@Draug .. first of all, I raced sprints, and second of all, I raced on a number of figure-eight tracks (as opposed to four left corners or road courses, both of which I've raced too). Figure-eight tracks are a thousand times more challenging than driving. Why? Because you're going 90 MPH and trying to avoid that person running the metaphoric stop sign for two hours straight. It's scary, and it certainly makes you prepared to drive on a road.
A fourteen-year-old is equally capable of racing as a 40-year-old, and the reason I say that is that maturity factor. Racing, especially drags and drifts, is easily the most dangerous sport that Joe Average can take on. Anyone can do it to a point (obviously professional racing is different). The thing about fourteen-year-olds is that they get into a car to race and expect to wreck or win. A 40-year-old gets in and expects to take home more money than they bet to enter, and to do that, you have to finish. Like my dad always said, the old man that drives 150 yards in the middle of the fairway scores better than the kid that drives 250 onto the adjacent fairway. Same goes for racing.

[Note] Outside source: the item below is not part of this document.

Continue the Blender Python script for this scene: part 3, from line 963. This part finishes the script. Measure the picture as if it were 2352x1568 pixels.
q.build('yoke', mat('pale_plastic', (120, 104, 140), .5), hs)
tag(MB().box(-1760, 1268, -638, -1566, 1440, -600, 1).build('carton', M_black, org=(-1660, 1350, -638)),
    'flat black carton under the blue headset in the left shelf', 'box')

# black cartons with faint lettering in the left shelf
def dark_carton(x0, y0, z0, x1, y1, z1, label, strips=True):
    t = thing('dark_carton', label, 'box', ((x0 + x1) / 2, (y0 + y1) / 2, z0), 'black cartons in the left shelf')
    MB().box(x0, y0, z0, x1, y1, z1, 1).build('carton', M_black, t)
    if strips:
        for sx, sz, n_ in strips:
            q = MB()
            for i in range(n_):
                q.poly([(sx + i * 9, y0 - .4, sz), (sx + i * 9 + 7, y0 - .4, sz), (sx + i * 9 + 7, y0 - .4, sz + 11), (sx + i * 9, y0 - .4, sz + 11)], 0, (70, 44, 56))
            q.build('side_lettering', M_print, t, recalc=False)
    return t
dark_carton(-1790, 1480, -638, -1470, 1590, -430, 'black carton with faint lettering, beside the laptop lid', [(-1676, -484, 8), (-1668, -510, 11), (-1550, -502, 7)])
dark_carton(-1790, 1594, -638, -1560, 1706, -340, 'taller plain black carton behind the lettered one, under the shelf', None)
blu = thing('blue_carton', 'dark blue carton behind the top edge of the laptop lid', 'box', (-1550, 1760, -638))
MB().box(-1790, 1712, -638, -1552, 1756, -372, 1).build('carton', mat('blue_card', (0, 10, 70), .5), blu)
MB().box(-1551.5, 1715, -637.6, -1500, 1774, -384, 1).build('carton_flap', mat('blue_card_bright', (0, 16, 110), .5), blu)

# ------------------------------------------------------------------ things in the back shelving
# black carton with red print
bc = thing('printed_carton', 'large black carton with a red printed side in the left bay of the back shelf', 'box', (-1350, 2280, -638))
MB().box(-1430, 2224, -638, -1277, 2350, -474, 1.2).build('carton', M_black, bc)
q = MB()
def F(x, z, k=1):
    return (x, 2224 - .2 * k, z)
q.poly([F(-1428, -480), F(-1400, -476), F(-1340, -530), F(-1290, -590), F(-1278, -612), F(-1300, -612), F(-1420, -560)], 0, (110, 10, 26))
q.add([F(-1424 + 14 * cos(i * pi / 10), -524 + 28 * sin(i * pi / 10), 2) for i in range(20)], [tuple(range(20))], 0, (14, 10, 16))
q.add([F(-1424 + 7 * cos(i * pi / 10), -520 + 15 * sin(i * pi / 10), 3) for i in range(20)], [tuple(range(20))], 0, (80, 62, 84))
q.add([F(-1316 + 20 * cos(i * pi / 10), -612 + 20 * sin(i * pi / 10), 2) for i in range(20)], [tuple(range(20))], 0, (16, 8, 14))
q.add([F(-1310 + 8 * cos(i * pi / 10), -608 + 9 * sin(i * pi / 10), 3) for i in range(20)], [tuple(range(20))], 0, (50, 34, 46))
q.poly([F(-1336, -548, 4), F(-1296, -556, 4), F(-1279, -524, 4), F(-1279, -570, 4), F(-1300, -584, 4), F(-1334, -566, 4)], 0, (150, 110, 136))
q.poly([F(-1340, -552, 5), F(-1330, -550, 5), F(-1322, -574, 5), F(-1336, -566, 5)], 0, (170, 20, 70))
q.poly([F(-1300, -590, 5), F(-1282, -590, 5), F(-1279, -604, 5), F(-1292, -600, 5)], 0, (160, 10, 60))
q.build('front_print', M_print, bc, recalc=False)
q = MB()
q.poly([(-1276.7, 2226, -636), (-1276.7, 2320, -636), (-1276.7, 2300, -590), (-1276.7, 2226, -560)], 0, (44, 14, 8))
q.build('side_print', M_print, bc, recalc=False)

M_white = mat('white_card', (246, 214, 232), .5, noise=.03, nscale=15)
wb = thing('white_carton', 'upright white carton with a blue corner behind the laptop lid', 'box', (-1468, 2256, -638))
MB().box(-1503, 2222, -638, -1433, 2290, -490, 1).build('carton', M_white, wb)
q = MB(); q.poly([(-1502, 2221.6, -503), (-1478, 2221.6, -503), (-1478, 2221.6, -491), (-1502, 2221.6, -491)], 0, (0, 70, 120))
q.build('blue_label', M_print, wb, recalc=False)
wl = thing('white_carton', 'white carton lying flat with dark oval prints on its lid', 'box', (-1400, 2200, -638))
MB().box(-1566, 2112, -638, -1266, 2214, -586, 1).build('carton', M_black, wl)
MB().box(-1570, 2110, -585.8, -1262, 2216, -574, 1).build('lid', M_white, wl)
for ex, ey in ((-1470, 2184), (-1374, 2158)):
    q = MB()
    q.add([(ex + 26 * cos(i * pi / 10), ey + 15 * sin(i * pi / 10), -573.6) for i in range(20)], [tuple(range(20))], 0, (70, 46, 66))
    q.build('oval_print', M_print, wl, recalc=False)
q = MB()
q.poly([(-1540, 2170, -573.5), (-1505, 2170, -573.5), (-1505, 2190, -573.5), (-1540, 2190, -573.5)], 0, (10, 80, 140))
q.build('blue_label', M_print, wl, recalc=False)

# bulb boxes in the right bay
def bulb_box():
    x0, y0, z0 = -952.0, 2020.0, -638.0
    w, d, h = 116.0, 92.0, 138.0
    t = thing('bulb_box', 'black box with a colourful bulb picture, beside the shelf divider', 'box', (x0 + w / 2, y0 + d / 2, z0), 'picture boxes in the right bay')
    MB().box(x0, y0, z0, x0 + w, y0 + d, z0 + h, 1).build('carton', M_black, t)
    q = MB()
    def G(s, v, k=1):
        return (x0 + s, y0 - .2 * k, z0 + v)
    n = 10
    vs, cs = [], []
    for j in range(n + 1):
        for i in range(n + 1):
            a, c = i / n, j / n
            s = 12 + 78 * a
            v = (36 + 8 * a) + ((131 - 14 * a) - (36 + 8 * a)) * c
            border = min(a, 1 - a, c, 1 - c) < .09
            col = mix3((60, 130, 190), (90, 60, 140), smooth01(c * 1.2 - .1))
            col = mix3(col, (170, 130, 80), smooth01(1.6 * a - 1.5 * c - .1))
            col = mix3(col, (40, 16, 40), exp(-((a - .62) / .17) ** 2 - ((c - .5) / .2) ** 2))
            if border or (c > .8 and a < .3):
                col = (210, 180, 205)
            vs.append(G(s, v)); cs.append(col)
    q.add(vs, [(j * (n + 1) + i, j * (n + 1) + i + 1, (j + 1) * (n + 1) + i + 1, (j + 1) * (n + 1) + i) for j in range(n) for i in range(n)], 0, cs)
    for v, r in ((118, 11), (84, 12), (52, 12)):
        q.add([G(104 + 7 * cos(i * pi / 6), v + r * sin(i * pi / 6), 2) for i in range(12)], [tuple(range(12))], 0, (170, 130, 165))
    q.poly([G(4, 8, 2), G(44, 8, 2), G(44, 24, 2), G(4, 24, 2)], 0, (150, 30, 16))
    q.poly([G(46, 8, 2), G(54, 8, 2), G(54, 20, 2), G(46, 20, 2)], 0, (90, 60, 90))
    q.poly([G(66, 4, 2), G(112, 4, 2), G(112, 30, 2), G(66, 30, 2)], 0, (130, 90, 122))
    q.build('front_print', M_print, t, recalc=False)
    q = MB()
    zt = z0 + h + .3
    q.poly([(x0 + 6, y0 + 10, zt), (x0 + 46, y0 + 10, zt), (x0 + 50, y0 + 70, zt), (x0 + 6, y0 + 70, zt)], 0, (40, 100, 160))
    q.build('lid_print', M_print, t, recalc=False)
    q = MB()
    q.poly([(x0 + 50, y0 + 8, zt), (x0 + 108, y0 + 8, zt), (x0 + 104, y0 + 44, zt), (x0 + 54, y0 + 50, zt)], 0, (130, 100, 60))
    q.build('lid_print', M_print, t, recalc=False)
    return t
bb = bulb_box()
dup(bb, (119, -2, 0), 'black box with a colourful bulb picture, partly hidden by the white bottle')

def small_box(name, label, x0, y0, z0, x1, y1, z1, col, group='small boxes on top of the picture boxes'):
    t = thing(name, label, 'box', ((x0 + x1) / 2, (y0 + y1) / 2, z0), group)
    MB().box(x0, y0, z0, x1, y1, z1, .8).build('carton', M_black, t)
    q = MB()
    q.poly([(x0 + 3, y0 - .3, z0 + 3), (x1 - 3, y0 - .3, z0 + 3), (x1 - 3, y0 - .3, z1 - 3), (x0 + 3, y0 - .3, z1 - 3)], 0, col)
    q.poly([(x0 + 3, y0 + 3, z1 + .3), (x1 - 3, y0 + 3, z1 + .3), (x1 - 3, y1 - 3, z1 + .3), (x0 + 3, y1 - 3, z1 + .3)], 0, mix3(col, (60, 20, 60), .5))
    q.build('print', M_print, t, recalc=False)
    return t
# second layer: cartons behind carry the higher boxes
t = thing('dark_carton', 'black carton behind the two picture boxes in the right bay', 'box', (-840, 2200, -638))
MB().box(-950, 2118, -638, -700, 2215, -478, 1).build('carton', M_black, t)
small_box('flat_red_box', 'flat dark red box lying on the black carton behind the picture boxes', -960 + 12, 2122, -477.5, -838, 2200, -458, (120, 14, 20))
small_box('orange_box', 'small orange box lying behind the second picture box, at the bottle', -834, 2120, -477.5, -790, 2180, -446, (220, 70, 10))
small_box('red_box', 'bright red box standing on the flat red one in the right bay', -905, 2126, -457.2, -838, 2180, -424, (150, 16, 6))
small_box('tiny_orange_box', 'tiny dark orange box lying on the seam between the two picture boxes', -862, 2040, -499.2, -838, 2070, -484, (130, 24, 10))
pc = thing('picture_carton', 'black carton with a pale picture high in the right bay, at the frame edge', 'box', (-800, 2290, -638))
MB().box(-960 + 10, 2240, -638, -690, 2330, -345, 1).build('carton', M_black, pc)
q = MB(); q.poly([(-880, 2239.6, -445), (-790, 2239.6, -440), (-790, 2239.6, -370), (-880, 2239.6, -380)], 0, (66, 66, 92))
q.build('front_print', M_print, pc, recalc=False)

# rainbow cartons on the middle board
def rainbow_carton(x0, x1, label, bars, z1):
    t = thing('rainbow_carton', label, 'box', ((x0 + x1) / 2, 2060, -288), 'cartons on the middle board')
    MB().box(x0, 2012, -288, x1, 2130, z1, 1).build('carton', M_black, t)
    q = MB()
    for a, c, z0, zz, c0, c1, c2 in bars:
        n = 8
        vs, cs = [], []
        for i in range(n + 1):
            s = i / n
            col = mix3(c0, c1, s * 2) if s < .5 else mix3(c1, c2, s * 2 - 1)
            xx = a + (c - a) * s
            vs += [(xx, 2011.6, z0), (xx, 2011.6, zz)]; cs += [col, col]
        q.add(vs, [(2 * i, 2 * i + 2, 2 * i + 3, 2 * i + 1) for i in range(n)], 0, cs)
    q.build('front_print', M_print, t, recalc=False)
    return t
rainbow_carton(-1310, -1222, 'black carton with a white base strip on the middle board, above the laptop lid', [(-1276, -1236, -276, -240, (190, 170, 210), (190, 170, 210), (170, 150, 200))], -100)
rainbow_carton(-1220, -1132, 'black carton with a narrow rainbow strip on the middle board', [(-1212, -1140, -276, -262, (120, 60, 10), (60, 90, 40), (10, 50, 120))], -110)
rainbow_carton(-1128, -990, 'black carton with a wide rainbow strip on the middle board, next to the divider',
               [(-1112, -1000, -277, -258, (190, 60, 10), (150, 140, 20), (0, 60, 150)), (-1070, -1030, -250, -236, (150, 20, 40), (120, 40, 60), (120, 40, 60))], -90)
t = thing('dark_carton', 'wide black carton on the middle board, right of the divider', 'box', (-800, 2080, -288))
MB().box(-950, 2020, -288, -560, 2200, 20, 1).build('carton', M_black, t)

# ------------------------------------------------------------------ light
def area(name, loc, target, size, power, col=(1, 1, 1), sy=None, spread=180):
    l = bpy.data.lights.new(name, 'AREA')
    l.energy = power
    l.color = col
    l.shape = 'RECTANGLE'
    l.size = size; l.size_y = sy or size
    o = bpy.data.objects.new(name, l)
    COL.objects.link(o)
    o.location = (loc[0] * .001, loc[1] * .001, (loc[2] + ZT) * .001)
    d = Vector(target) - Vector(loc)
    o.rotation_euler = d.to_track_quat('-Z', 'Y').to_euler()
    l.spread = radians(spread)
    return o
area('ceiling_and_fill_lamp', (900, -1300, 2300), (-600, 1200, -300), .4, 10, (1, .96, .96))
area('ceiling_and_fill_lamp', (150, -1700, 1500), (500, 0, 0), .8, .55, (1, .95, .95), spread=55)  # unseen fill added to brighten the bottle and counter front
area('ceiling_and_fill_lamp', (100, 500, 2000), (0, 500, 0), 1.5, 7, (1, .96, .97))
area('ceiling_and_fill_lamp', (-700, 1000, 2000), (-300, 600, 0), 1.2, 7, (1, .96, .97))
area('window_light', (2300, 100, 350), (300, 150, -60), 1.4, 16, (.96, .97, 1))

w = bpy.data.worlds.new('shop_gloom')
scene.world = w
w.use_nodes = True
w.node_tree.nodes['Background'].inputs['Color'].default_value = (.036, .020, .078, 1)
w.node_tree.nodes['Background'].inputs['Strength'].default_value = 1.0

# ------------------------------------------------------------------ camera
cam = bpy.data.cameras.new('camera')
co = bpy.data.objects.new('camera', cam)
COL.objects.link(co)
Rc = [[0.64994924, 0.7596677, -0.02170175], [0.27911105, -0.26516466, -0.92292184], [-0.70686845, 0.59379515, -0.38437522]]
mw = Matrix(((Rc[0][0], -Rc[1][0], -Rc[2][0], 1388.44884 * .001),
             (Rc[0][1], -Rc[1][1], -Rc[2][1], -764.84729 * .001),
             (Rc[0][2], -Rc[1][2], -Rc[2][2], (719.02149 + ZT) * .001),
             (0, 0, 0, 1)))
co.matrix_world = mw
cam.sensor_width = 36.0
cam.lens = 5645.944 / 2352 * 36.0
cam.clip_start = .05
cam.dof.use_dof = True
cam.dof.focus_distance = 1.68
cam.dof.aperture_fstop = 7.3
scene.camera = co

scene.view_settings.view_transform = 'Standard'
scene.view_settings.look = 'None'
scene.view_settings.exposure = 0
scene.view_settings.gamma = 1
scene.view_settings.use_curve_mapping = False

That said, in general, you're exactly right. There are rules to roads, and because many people don't follow them, it's often those that DO follow the rules that cause the danger. However, there's also the fact that you're steering, like 2WL said, between one and two tons (in my case exactly two) of metal that can kill a person before they realize what's going on. I have - well, had - a friend that was killed on his bike because someone ran a red light and hit him. They left the scene and they're in jail for manslaughter for the years to come. I know exactly who that person killed, but I don't know what his future held, nor does anyone else, and I honestly feel like that took an awesome kid, but we'll never know. That's the danger driving poses.
Still, that guy was 36. He'd been driving without incident for 15+ years since he could get a car. He'd only had a few tickets, but he was stupid once, screwed up, killed someone, and ran off. If he'd stayed, he probably wouldn't have gone to prison (he wasn't drunk), but either way, the end is the same.